As far as John Hughes’s movies and Love on the Big Screen go, what I set out to do was subvert what I thought were the conventions of romantic comedies.  I wanted to suspend my own understanding of life and try to become Zuke in my mind, a twenty year old who thought if he worked hard enough and displayed the right amount of romantic spirit (see Cusack’s boom box over his head) that he would in the end, “get the girl.”  I wasn’t particularly obsessed with the Hughes movies.  I think my favorite films were Cameron Crowe’s Say Anything, Peter Weir’s Dead Poet’s Society, and Sixteen Candles because I really enjoyed Anthony Michael Hall’s character.  So I don’t see myself as someone who comes after Hughes and only after Hughes, but as I re-watched his films and learned about his life, there started to be more connections between my protagonist’s Zuke’s story and the stories John Hughes told.  I think one of the most significant might be the Midwestern/Chicago area setting.  Hughes lived in Chicago and he set a lot of his stuff in fictional Shermer, Illinois.  So as I wrote and continued to learn about Hughes, I was able to–I think–put in a lot of little “treats” in the book for those who know their Hughes.  For example, my character Pee Wee names his pet after the big brother in Weird Science, Chet.


William Torgerson Weird Science John Hughes Chet Kelly LeBrock

"Chet" as transformed in Weird Science

A Love “Poem” for my Wife: Shall I Compare Thee to a John Hughes Movie?

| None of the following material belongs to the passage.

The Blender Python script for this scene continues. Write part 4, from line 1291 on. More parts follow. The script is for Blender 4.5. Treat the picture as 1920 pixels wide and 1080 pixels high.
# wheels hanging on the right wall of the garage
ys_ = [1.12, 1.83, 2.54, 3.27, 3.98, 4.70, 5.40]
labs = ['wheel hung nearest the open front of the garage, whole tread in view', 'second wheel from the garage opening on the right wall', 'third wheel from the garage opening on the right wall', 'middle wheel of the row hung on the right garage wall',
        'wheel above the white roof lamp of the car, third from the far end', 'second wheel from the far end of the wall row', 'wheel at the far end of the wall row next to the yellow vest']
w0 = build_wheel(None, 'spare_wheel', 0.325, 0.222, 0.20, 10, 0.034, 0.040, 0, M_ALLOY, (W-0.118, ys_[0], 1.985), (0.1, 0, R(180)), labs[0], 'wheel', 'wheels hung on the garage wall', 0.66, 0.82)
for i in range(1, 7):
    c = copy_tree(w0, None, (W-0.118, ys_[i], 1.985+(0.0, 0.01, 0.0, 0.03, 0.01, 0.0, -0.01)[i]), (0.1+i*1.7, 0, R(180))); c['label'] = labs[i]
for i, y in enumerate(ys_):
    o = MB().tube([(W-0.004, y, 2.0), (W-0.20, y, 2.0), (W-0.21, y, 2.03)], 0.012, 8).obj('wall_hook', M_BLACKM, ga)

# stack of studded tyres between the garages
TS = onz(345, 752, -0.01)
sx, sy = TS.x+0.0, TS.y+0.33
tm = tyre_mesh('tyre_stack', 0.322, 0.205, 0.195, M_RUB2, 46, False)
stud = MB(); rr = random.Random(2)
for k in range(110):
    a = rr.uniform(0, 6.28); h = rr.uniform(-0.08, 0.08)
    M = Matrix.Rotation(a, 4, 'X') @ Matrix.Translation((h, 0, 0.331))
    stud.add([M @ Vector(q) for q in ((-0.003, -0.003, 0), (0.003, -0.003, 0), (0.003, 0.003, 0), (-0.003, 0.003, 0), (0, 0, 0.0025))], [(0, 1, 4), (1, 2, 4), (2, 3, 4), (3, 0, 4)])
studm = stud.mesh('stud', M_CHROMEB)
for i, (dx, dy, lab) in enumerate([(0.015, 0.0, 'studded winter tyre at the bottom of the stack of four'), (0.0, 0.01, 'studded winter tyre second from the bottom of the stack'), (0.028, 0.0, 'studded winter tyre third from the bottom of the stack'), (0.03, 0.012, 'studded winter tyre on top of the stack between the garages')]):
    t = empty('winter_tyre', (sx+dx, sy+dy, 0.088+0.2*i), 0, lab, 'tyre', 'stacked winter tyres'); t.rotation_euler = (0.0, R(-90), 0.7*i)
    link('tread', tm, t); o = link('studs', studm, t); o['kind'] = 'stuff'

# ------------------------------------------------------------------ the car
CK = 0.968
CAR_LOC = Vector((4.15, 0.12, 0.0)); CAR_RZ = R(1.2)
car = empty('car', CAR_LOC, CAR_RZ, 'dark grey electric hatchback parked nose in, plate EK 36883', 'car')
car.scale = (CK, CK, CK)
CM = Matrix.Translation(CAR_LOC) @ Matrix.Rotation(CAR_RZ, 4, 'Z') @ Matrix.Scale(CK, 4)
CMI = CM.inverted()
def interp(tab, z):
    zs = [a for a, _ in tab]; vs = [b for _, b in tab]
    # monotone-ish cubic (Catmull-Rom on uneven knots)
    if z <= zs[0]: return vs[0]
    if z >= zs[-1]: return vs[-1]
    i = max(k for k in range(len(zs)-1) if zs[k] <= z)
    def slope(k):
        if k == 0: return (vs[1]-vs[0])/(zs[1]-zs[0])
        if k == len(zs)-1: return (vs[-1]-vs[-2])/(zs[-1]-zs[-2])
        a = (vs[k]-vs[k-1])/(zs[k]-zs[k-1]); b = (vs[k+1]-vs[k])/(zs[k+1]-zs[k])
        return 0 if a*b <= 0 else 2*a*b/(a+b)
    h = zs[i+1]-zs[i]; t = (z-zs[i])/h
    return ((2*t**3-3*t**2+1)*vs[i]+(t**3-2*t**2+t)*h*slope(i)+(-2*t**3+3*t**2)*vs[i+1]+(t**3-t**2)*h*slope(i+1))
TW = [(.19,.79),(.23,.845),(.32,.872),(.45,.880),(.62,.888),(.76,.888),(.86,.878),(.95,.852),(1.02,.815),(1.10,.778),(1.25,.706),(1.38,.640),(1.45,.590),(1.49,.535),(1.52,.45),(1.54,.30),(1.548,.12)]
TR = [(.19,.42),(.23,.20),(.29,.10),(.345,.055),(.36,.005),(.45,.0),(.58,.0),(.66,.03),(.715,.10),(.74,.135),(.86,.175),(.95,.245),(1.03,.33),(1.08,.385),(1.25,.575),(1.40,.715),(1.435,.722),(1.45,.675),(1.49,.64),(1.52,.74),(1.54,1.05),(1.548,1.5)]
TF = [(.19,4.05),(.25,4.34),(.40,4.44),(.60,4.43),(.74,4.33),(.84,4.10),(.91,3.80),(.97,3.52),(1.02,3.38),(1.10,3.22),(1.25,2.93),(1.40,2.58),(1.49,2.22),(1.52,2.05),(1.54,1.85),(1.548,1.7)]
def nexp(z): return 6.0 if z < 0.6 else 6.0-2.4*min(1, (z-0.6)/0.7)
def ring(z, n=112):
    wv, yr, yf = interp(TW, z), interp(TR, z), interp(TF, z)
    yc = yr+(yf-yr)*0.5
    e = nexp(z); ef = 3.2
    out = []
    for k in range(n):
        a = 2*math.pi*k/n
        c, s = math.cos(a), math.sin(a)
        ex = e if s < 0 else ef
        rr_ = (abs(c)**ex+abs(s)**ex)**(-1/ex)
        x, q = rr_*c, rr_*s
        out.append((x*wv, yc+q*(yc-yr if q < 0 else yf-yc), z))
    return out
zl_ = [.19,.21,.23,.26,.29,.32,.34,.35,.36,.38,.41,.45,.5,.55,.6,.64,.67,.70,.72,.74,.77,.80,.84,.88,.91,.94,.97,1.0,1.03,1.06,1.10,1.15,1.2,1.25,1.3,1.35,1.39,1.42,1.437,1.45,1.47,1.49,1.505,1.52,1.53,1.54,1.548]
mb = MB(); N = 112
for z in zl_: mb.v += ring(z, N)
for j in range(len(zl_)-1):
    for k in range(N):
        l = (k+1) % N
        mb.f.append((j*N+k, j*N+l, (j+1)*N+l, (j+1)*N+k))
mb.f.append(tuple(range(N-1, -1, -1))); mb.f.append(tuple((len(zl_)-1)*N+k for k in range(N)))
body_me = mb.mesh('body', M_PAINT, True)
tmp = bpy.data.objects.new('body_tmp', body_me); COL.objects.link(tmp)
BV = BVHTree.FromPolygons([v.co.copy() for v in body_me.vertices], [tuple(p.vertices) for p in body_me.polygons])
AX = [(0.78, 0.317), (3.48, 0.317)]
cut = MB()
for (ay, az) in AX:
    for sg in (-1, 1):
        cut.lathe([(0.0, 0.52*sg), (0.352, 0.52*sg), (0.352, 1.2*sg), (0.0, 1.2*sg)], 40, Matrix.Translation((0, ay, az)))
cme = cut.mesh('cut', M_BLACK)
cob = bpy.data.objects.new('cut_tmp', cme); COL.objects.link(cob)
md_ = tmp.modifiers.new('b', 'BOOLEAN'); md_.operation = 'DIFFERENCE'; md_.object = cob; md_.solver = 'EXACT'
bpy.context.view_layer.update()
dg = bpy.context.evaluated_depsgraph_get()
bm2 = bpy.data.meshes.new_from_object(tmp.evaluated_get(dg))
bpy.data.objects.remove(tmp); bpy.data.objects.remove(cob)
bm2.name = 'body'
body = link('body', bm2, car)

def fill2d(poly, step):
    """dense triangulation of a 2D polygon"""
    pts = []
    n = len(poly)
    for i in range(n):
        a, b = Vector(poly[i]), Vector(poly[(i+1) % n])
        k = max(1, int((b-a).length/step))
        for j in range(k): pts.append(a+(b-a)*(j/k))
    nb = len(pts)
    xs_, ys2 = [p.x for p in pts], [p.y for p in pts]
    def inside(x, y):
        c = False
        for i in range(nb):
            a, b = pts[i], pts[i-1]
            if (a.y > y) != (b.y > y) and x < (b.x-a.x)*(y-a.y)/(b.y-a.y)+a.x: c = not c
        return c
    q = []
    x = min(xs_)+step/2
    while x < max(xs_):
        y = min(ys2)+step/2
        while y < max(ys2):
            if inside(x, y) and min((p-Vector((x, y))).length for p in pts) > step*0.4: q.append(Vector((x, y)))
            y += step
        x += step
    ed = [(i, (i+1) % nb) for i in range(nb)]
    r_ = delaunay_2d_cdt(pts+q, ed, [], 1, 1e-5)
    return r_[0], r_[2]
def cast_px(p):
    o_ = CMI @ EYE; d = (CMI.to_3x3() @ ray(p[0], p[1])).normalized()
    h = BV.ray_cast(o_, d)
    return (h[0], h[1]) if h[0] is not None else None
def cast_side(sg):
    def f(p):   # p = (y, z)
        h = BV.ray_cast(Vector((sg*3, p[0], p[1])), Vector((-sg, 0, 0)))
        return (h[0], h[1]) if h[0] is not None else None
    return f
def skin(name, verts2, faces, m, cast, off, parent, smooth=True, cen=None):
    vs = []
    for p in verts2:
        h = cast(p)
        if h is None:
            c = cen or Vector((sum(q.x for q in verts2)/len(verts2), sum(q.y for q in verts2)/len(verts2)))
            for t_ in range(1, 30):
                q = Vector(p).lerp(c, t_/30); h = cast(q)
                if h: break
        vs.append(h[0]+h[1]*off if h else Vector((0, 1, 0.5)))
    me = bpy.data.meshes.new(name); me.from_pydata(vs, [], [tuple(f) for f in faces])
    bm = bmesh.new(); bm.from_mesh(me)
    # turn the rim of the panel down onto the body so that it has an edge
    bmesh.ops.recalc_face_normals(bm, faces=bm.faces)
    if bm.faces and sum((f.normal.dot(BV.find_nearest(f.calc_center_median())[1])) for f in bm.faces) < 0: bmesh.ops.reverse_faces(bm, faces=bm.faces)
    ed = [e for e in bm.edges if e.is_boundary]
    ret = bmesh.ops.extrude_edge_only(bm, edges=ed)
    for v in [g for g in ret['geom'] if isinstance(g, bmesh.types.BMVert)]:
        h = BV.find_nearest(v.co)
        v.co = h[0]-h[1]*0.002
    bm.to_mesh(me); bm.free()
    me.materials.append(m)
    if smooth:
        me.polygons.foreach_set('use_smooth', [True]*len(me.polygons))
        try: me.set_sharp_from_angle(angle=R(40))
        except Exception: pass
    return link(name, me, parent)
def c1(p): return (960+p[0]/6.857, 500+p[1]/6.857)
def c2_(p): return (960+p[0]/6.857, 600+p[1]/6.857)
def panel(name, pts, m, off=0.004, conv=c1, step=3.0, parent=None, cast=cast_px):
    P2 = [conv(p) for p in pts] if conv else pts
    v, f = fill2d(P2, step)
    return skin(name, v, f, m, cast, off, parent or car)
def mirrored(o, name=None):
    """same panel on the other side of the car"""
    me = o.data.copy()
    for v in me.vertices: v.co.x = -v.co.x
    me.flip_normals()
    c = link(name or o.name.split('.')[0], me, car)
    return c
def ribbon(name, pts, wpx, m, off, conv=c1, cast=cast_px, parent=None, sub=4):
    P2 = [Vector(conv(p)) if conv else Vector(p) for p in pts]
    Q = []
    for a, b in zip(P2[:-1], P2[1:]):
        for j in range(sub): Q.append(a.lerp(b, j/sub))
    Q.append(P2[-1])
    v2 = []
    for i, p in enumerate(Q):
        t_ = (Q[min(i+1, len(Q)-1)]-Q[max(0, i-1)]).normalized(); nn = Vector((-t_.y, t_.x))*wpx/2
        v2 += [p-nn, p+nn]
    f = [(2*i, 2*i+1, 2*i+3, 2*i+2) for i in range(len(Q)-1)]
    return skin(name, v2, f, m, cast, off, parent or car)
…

If you click on the title above, the Facebook “share” button will appear at the end of this post.  Thanks for taking a look at the poem!

Shall I compare thee to a John Hughes movie?

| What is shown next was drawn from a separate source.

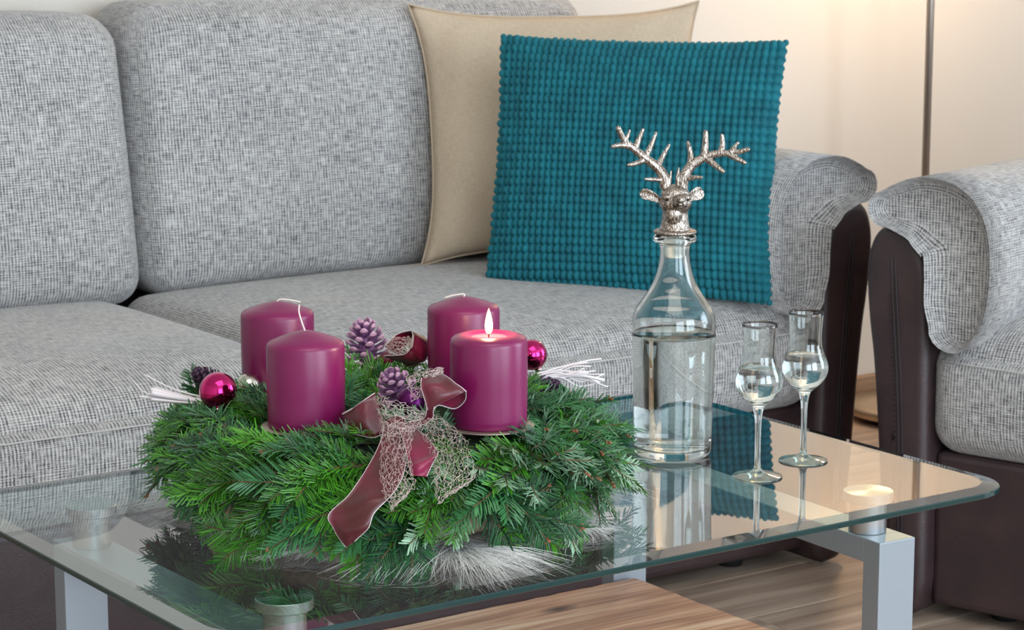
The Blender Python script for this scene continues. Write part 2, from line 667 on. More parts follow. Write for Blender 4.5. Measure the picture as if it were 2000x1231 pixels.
def add_cushion(mb, c, size, r, n, fn=None, uvoff=(0, 0)):
    """soft rounded box; fn(p, q) moves a point p given q in -1..1 (before rounding)"""
    h = [s / 2 for s in size]
    C0 = Vector(c)
    for ax in range(3):
        b1, b2 = [(1, 2), (0, 2), (0, 1)][ax]
        A = axis_samples(h[b1], r, n[b1])
        B = axis_samples(h[b2], r, n[b2])
        for s in (-1, 1):
            vs, fs, uv = [], [], []
            for y in B:
                for x in A:
                    p = [0, 0, 0]
                    p[ax], p[b1], p[b2] = s * h[ax], x, y
                    q = [max(-(h[k] - r), min(h[k] - r, p[k])) for k in range(3)]
                    d = Vector(p) - Vector(q)
                    pt = Vector(q) + d.normalized() * r
                    qq = (p[0] / h[0], p[1] / h[1], p[2] / h[2])
                    if fn:
                        pt = fn(pt, qq)
                    vs.append(C0 + pt)
            na, nb = len(A), len(B)
            for j in range(nb - 1):
                for i in range(na - 1):
                    a = j * na + i
                    idx = [a, a + 1, a + 1 + na, a + na]
                    # outward orientation
                    flip = (s == 1) == (ax == 1)
                    ii = idx[::-1] if flip else idx
                    fs.append(ii)
                    uv.append([(A[k % na] + uvoff[0] + 3 * ax, B[k // na] + uvoff[1]) for k in ii])
            mb.add(vs, fs, 0, uv)


def offset_poly(poly, d):
    n = len(poly)
    out = []
    for i in range(n):
        p0, p1, p2 = Vector(poly[i - 1]), Vector(poly[i]), Vector(poly[(i + 1) % n])
        e1, e2 = (p1 - p0).normalized(), (p2 - p1).normalized()
        nn = Vector((-e1.y - e2.y, e1.x + e2.x))
        nn.normalize()
        out.append(p1 + nn * d)
    return out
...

Thou art Pretty in Pink and sexier than Kelly LeBrock’s lips.

I recall no Weird Science to the chemistry of our first date,

But only your Bueller charm, Farmer Ted wit,

and Some Kind of Wonderful beauty.

You are no Chet, no Principal Richard Vernon on detention duty,

But so thoughtful that you would never forget my birthday

like in Sixteen Candles. Life with you is a Vacation:

more hopeful than Sparky’s family-truckster ride,

racier than Christy Brinkley in that red Ferrari,

richer than the floppy-disk payoff for Samantha Baker’s underwear,

and as magical as Gary and Wyatt’s Barbie Doll ceremony.

While you may not know “If You Leave” was sung by OMD,

Be sure to know that I love you and your love gives life to me.

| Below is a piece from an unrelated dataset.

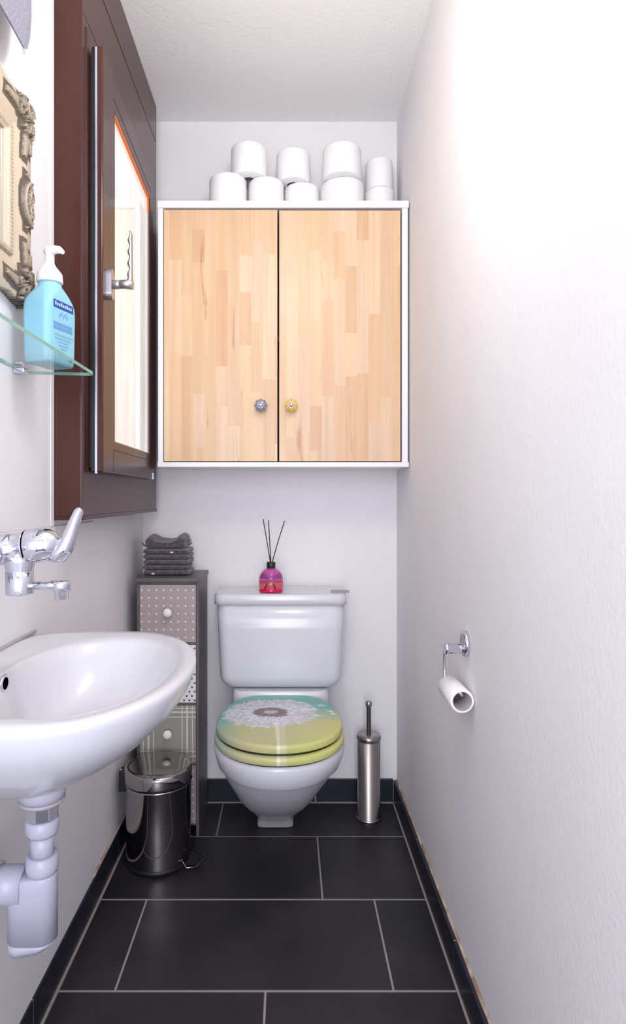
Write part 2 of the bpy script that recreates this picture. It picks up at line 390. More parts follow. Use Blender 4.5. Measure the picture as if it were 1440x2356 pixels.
def door(x0, x1, z0, z1, seed, knob_x, kmat, klabel, tilt=0):
    R = random.Random(seed); y0, y1 = cy0+.001, cy0+.019
    b = MB(); w = .0365; cols = []
    nx = int(math.ceil((x1-x0)/w)); 
    off = R.uniform(0, w)
    xs = [x0]+[x0+off+k*w for k in range(nx) if x0+off+k*w < x1-.004]+[x1]
    pal = [(.80, .54, .33), (.82, .57, .36), (.785, .52, .315), (.83, .59, .39), (.76, .49, .295), (.82, .58, .40), (.80, .55, .35), (.73, .45, .265), (.84, .61, .42)]
    for xa, xb in zip(xs[:-1], xs[1:]):
        z = z0
        first = True
        while z < z1-.001:
            l = R.uniform(.10, .42) if not first else R.uniform(.03, .35)
            first = False
            zz = min(z+l, z1)
            if z1-zz < .05: zz = z1
            c = R.choice(pal if R.random() < .75 else pal[:4]); j = R.uniform(.96, 1.04); c = (c[0]*j*.85, c[1]*j*R.uniform(.985, 1.015)*.86, c[2]*j*.83)
            b.add([(xa, y0, z), (xb, y0, z), (xb, y0, zz), (xa, y0, zz)], [(0, 1, 2, 3)], 'stave'); cols.append(c)
            z = zz
    b.add([(x0,y0,z0),(x1,y0,z0),(x1,y1,z0),(x0,y1,z0),(x0,y0,z1),(x1,y0,z1),(x1,y1,z1),(x0,y1,z1)], [(0,3,2,1),(4,5,6,7),(1,2,6,5),(2,3,7,6),(3,0,4,7)], 'stave')
    cols += [(.62, .43, .28)]*5
    o = b.build('cabinet_door', cab, fixn=False)
    at = o.data.color_attributes.new('col', 'FLOAT_COLOR', 'CORNER')
    for p, c in zip(o.data.polygons, cols):
        for li in p.loop_indices: at.data[li].color = (*c, 1)
    # flower knob
    kz = 1.344; k = MB(); n = 48; rings = []
    for (r, h, am) in ((.0050, 0, 0), (.0055, -.008, 0), (.0080, -.010, 0), (.0135, -.013, .6), (.0185, -.019, 1), (.0195, -.024, 1), (.0165, -.029, 1), (.0105, -.032, .7), (.0060, -.0325, .2)):
        rings.append([(knob_x+(r*(1+.17*am*(abs(math.cos(4*a))**.6-.65)))*math.cos(a), y0+h, kz+(r*(1+.17*am*(abs(math.cos(4*a))**.6-.65)))*math.sin(a)) for a in [2*PI*j/n for j in range(n)]])
    k.rings(rings, kmat)
    kn = k.build('knob', o); kn['label'] = klabel
    sp_ = MB()
    for q in range(8):
        a = 2*PI*q/8; sp_.tube([(knob_x+.004*math.cos(a), y0-.0325, kz+.004*math.sin(a)), (knob_x+.0095*math.cos(a), y0-.0328, kz+.0095*math.sin(a)), (knob_x+.0155*math.cos(a), y0-.0300, kz+.0155*math.sin(a))], [.0010, .0014, .0006], 'pin', 8)
    sp_.build('petal_inlay', o)
    MB().lathe([(.0062, -.0315), (.0066, -.0335), (.0045, -.036), (.001, -.0365)], (knob_x, y0, kz), 'pin', 'y', 16).build('pin', o)
    bpy.context.view_layer.update()
    return o
door(cx0+.0185, -.0325, 1.1735, 1.9560, 11, -.083, 'knob_grey', 'smoked grey flower-shaped glass knob')
door(-.0265, cx1-.026, 1.1735, 1.9540, 5, .011, 'knob_yellow', 'yellow flower-shaped glass knob')

# ------------------------------------------------------------------ toilet rolls on the cabinet
def roll_mesh(b, c, r, h, axis='z', core=.021, seed=0, rag=.0012):
    R = random.Random(seed); n = 48; rings = []
    wob = [R.uniform(-1, 1) for _ in range(5)]
    def rad(a, r0, h_): return r0*(1+.012*math.sin(2*a+wob[0]*3)+.006*math.sin(3*a+wob[1]*3))
    prof = [(core, 0.0), (r-.004, 0), (r-.001, .002), (r, .006), (r, h*.5), (r, h-.008), (r-.002, h-.003), (r-.006, h), (core, h-.0015)]
    for q, hh in prof:
        ring = []
        for j in range(n):
            a = 2*PI*j/n; rr = rad(a, q, hh) if q > core else q
            step = .0018 if (q > r-.005 and abs(a-(2+wob[2])) < .5) else 0
            p = (rr+step)*math.cos(a), (rr+step)*math.sin(a), hh+(R.uniform(-rag, rag) if q > core and hh > h*.9 else 0)
            ring.append({'z': (c[0]+p[0], c[1]+p[1], c[2]+p[2]), 'y': (c[0]+p[0], c[1]+p[2], c[2]+p[1])}[axis])
        rings.append(ring)
    b.rings(rings, 'paper', True, False, False)
def core_mesh(c, h, axis='z', core=.021):
    b = MB()
    b.lathe([(core, .0005), (core, h-.001), (core-.0012, h-.001), (core-.0012, .0005), (core, .0005)], c, 'core', axis, 32, True, False)
    return b
zt0 = zt+.0005
rolls = [(-.194, 1.990, 0, .0606, .104, 'white toilet roll standing at the left end of the bottom row on the cabinet'),
         (-.0713, 2.0135, 0, .0585, .104, 'white toilet roll second from left in the bottom row on the cabinet'),
         (.0465, 2.050, 0, .0592, .104, 'white toilet roll in the middle of the bottom row on the cabinet'),
         (.180, 2.0275, 0, .070, .104, 'wide white toilet roll second from right in the bottom row on the cabinet'),
         (.3084, 2.066, 0, .049, .104, 'slim white toilet roll at the right end of the bottom row on the cabinet'),
         (-.125, 1.9905, 1, .058, .100, 'white toilet roll leftmost of the upper row, straddling two rolls below it'),
         (.018, 2.0215, 1, .0555, .100, 'white toilet roll second from left in the upper row on the cabinet'),
         (.176, 1.995, 1, .0625, .100, 'tallest-looking white toilet roll standing on the wide bottom roll'),
         (.307, 2.068, 1, .0455, .100, 'slim greyer toilet roll of the upper row, nearest the right wall')]
for i, (x, y, lv, r, h, lab) in enumerate(rolls):
    z = zt0+(.1045 if lv else 0)
    o = thing('toilet_roll', (x, y, z), lab, 'toilet roll', 'toilet rolls stacked on top of the cabinet')
    b = MB(); roll_mesh(b, (x, y, z), r, h, seed=i*7+1); b.build('paper', o)
    core_mesh((x, y, z), h).build('core', o)

# ------------------------------------------------------------------ toilet
tx = -.0235
toi = thing('toilet', (tx, 1.9, 0), 'white ceramic toilet with narrow foot and a dandelion-print seat', 'toilet')
def egg(hw, yf, yb, z, n=64, nf=2.1, nb=3.0, ymid=None, cx=tx):
    ym = ymid if ymid is not None else yf+(yb-yf)*.46
    ring = []
    for j in range(n):
        a = 2*PI*j/n; c, s_ = math.cos(a), math.sin(a)
        p = nf if s_ < 0 else nb
        rr = 1/((abs(c)**p+abs(s_)**p)**(1/p))
        ring.append((cx+hw*rr*c, ym+(ym-yf if s_ < 0 else yb-ym)*rr*s_, z))
    return ring
secs = [(.000, .0580, 1.970, 2.118, 5, 6, 2.0), (.006, .0590, 1.964, 2.12, 5, 6, 2.0), (.030, .0575, 1.950, 2.12, 4.5, 6, 2.0), (.048, .0600, 1.925, 2.12, 3.6, 5, 1.98),
        (.070, .0660, 1.888, 2.12, 2.8, 5, 1.95), (.100, .0760, 1.840, 2.12, 2.4, 4, 1.91), (.140, .0935, 1.772, 2.12, 2.15, 4, 1.86), (.185, .1120, 1.704, 2.12, 2.1, 4, 1.82),
        (.235, .1290, 1.642, 2.12, 2.1, 4, 1.79), (.280, .1500, 1.594, 2.12, 2.1, 4, 1.77), (.306, .1610, 1.570, 2.12, 2.1, 4, 1.76),
        (.314, .1655, 1.562, 2.12, 2.1, 4, 1.76), (.325, .1740, 1.550, 2.12, 2.1, 4, 1.75), (.350, .1800, 1.541, 2.12, 2.1, 4, 1.74), (.372, .1825, 1.537, 2.12, 2.1, 4, 1.73), (.381, .1800, 1.540, 2.118, 2.1, 4, 1.73), (.384, .173, 1.547, 2.115, 2.1, 4, 1.73)]
def foot_x(z): return tx-.017*max(0, 1-z/.33)**.6
b = MB()
b.rings([egg(hw, yf, yb, z, 64, nf, nb, ym, foot_x(z)) for z, hw, yf, yb, nf, nb, ym in secs], 'ceramic')
bowl = b.build('bowl', toi)
# deck under the cistern
MB().rings([[(tx+a, 2.035+c, z) for a, c in rrect(w_, d_, .03, 6)] for z, w_, d_ in ((.30, .150, .09), (.395, .154, .095), (.425, .154, .095), (.446, .150, .09))], 'ceramic').build('cistern_deck', toi, bevel=.003)
# cistern
b = MB(); cxc = -.0225
rings = []
for k in range(9):
    a = PI/2*k/8; q = .042*(1-math.sin(a))
    rings.append([(cxc+p, 2.044+c*1.0+q*.25, .447+.042*(1-math.cos(a))) for p, c in rrect(.196-q, .092-q*.6, .036-q*.3, 6)])
for z in (.55, .64, .722): 
    hw = .196+(.2065-.196)*(z-.49)/.232
    rings.append([(cxc+p, 2.044+c, z) for p, c in rrect(hw, .0935, .036, 6)])
b.rings(rings, 'ceramic'); b.build('cistern', toi)
b = MB(); rings = []
for z, hw, hd in ((.7185, .2085, .094), (.7195, .2125, .0965), (.735, .2125, .0965), (.7475, .2115, .096), (.7515, .209, .0935), (.7535, .2045, .089)):
    rings.append([(cxc-.001+p, 2.0425+c, z) for p, c in rrect(hw, hd, .03, 6)])
b.rings(rings, 'ceramic'); cl = b.build('cistern_lid', toi)
MB().prism([(.170+a*1.0, 2.00+c) for a, c in rrect(.030, .030, .012, 4)], 'z', .7535, .7552, 'seal_grey').build('flush_button', toi, bevel=.0006)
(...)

Thanks to Shakespeare’s Sonnet 18 for getting me started.

Love in the Third Grade

Love at first sight?

Between the time I was in the third grade and the time I was around thirty years old, I was the sort of person who could look across a room and think I just fell in love.  I didn’t feel this emotion was something that I could control at all, and I imagine that there are many of you reading this who think love is something that just happens; it’s an emotion you don’t have any ability to steer.  Certainly there are people who think they fall in love each time they see someone who physically catches their eye, but I wasn’t like that as a boy into my teenage and twenty-something self.  There could have been a cast of fifty beautiful and interesting women, and somehow I always managed to become secretly devoted to one.

Logansport's "Felix the Cat"

Let me jump back to third grade love:  my family moved from Logansport, Indiana—home of the Berries—to a house a mile outside of a town called Twelve Mile, so named for its relative distances from several other “bigger” towns.  Even in the third grade, being the new kid brought with it some love capital that could have been (but wasn’t) cashed in.  I fell for this girl I’ll call “Ali” right away, a pseudonym I choose after Elisabeth Shue’s character in the 1984 Karate Kid.   Something rare happened between Ali and me, and because I was just getting started with the whole business of “liking” people, I didn’t realize how rare it was.  Ali started sending me a lot of notes via that special delivery system of the artfully folded note that works its way to its intended recipient desk-to-desk, hand-by-hand across the classrooms of the world.  What was so rare about that?  Let me ask you another question as an answer:  How many of you have liked/loved someone who instantly liked/love you right back?

Elisabeth Shue as Ali in The Karate Kid

I recall Ali’s notes being of the will you be my boyfriend? / check “yes” or “no” variety.  So there I sat, in third grade love with Ali, receiving a note from her asking me to be her boyfriend.  So what did I do?  Red faced with shame—at being a coward?—I threw that note, along with the ten or so that followed, right into the garbage.  Even though the notes arrived most times in front of our whole class, I pretended as if I never received them.  Eventually, Ali stopped sending me love notes, and I vaguely remember still liking her as a seventh grader.  For at least four years, I secretly “loved” her, and I barely even spoke to her.  We may have traded very small talk a couple times in our lives, and each time I was horrendously nervous.  I always wondered if she even remembered sending me the notes, and now, looking back, I feel sure that she did.  She thought I’d rejected her, and I felt in love with her.  How does that work?

Before my eighth grade year, my family moved roughly twenty miles away to Winamac, and I still remember keeping track of Ali—of seeing her at various interschool athletic events—all the while wondering if my life would have been different if I’d only checked “yes.”  Why did it take me so long to try and love someone who would love me back?